Your DBA meant that this GRANT will be a part of your stored procedure, and as such will execute every time your procedure is executed. Typically users should not be allowed to grant privileges, so your procedure should raise errors every time its last command is executed.

AlexKuznetsov
+7  A: 

A stored procedure definition doesn't have to end with and END. If you define your procedure like this:

CREATE PROCEDURE MySP AS
SELECT field1, field2 FROM table;

GO

GRANT EXECUTE ON MySP TO user1;

...then SQL Server will create a procedure that returns a result set, and grant execute permissions on that stored procedure to user1.

If you do something like this, though:

CREATE PROCEDURE MySP AS
SELECT field1, field2 FROM table;

GRANT EXECUTE ON MySP TO user1;

...then SQL Server will create a procedure that both returns a result set, and grants execute permission every time that stored procedure is executed. In other words, the GRANT is included in the definition of the stored procedure. Probably not what you wanted.

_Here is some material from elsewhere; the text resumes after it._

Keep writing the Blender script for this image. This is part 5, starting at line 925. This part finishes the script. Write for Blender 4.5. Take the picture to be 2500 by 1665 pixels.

A GO statement is used to mark the end of a batch in SQL Server. It unambiguously tells SQL Server "I'm done with whatever I was executing in the previous set of statements". It's very good practice to add this to the end of every definition in your create scripts; this exact situation has bitten me more than once in the past.

Michael Petrotta
Thanks! Now I feel how did I overlook this logical fact :p
Saurabh Kumar
A: 

GO is the default command separator used in query analyzer, you can actually configure it to be whatever you want. you could also achieve the same by using BEGIN..END around the proc body.